Il punto e la linea. Storia e futuro della riforma costituzionale italiana

Press Meeting

Appuntamento di grande rilievo quello delle 11.15 in sala B3 per il tema del girono del dibattito politico, le prospettive di riforma costituzionale a cui saremo chiamati a dare risposta nel mese di novembre tramite lo strumento referendario. “Oggi vogliamo soprattutto porre domande”, ha sottolineato nella sua introduzione Andrea Simoncini, ordinario di diritto costituzionale all’Università di Firenze, “su compiti, responsabilità e destino del nostro Paese, come ha mostrato anche il fatto che il Meeting sia stato una delle poche manifestazioni culturali che ha voluto porre esplicitamente al centro il settantesimo anniversario della Repubblica, come casa comune creata dall’unità di culture diverse”, mentre sta crescendo a dismisura la convinzione che l’unico sistema sia “costruire tanti recinti, ciascuno per ogni differenza”.

Assente il ministro Maria Elena Boschi, rientrata a Roma per l’emergenza terremoto, è toccato a due relatori di grandissimo prestigio come Francesco Paolo Casavola, Presidente emerito della Corte Costituzionale e Sabino Cassese, Docente di “Global Governance” alla “School of Government” della Luiss di Roma, il compito di sviscerare l’argomento dai suoi presupposti storici a valutazioni di carattere tecnico sulla riforma proposta.

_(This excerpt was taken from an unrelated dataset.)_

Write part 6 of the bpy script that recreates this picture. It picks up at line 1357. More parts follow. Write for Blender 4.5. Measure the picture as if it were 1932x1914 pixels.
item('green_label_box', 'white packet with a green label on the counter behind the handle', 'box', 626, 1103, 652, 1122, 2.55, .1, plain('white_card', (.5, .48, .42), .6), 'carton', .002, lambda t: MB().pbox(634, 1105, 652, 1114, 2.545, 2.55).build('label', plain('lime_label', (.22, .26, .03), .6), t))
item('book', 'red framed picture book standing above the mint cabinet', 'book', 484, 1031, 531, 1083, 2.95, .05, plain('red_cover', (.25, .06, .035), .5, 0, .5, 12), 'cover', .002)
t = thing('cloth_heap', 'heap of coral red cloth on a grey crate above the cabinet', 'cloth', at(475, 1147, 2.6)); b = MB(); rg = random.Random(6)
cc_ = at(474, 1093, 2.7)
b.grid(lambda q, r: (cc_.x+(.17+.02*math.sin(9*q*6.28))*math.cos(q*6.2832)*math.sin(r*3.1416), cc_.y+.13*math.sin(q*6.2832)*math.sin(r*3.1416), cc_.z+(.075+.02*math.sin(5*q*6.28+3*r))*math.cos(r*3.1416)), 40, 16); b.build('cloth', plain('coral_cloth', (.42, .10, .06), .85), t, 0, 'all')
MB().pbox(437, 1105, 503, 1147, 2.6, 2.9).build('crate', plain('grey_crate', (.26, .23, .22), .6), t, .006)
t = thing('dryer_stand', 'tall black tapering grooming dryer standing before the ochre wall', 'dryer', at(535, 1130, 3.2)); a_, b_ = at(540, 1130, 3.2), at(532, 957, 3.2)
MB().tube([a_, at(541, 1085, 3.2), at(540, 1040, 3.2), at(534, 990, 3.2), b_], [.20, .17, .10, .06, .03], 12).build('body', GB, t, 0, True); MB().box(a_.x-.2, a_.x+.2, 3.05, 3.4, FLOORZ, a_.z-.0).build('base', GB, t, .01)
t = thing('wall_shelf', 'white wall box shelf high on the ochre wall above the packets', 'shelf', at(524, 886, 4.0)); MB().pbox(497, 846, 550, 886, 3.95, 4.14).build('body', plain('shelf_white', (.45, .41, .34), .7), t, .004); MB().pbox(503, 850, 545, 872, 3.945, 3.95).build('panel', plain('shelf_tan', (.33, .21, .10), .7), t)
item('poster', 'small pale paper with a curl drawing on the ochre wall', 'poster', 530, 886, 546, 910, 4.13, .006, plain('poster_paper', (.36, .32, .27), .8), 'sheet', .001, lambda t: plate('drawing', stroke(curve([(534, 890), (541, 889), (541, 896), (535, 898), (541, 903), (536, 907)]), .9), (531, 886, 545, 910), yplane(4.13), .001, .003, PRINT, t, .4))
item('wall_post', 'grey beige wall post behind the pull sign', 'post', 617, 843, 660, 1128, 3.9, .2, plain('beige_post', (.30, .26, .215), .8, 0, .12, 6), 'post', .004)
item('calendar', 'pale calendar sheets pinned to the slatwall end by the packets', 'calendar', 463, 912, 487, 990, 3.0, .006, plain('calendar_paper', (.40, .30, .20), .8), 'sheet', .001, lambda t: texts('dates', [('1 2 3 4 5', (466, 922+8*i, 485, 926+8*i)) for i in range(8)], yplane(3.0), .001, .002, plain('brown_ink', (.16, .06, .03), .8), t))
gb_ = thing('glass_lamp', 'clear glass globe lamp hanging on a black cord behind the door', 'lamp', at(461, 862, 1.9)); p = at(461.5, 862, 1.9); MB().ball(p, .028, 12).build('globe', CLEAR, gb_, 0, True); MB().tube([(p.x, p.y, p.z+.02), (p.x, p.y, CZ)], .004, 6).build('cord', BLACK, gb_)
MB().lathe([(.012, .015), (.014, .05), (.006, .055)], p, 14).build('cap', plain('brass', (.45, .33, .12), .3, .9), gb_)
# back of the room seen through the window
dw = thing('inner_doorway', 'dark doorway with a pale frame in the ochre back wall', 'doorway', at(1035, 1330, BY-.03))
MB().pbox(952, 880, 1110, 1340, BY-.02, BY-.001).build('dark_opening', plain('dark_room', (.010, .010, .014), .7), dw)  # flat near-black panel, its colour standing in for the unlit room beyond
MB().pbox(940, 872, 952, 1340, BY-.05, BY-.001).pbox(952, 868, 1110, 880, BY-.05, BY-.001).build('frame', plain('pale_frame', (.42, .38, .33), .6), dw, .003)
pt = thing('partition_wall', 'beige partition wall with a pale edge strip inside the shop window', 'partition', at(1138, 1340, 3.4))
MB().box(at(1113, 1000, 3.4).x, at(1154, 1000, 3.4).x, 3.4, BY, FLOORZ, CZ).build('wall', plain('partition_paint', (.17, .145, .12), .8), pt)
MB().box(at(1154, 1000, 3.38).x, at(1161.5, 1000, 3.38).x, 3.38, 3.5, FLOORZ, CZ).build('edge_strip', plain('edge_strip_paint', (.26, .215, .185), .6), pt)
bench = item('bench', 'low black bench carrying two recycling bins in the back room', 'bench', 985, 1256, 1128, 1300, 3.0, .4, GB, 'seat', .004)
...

Perché cambiare la Costituzione, da dove nasce l’esigenza di una riforma?, ha quindi chiesto il moderatore ai due ospiti.

Casavola ha svolto un’ampia disamina storica dalla elitaria riforma albertina del 1848 all’impegno a cui furono democraticamente chiamati un secolo dopo i padri costituenti. “Il 2 giugno 1946 nacque finalmente il popolo italiano e i costituenti optarono infine per la scelta del bicameralismo, nel timore che una scelta monocamerale non mettesse al riparo dal dominio su di essa di una sola parte politica, una funzione chiamata esplicitamente ‘di raffreddamento’ legislativo. La Costituzione è stata di natura ‘pattizia’, come incontro delle culture cattolica, liberale e marxista”.

Da dove nasce allora la necessità di una riforma che consenta il passaggio dal cosiddetto “bicameralismo perfetto” a un “monocameralismo temperato”? si è quindi domandato Sabino Cassese. “Penso che le ragioni del bicameralismo siano da tempo superate e quindi non ci sia bisogno di due assemblee parlamentari che svolgono la medesima funzione. Monocameralismo temperato significa dare vita ad un piccolo Senato che partecipa ai processi di decisione esclusivamente per le materie che sono più rilevanti o che interessano comunque le Regioni, in un’impostazione più razionale e meno conflittuale del rapporto Stato-Regioni, così come non si può prescindere da un rafforzamento del controllo parlamentare da un lato sull’esecutivo e dall’altro dall’efficienza dell’esecutivo”.